How best to account for child care expenses in taxes?
August 19, 2013 10:05 AM   Subscribe

I'm putting my daughter in preschool and want to know the cheapest way to pay for it.

Assume child care costs $12,500 per year. My employer allows me to contribute up to $5,000/year to a Dependent Care Spending Account FSA. I am in the 25% tax bracket filing as a "qualifying widower". That still leaves me with approximately $7,500 in child care expenses for the year. I should be able to claim a child care tax credit for 20% of up to $3,000 of that, which is a $600 credit. Is there anything else I can do to save more money on child care than that?

I will ask my accountant about it before tax season, but he can be difficult to reach sometimes, so I'm looking for a reasonable estimate.
posted by tylerkaraszewski to Work & Money (2 answers total) 1 user marked this as a favorite
 
I'd definitely see your CPA about it - as I understood it, it was one or the other, not both. But my year runs Oct-Sept so it's always a mess anyway. Once I started FSA on my CPAs advice for my and my spouse's specific tax situation, I stuck with it on calendar year (I use it up by the end of July).

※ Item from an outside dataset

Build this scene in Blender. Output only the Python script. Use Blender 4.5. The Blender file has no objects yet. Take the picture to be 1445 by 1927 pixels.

One thing I didn't realize is that once my eldest hits 13, no more FSA. So, more to plan for ...
posted by tilde at 10:13 AM on August 19, 2013


Whoops, looking at this, for me I guess I am doing both to an extent since I have two kids (yes, I rely completely on my CPA and just sign on the bottom line after he walks me through the worksheet, not the best idea but it works for us and that particular ... relative trust. :).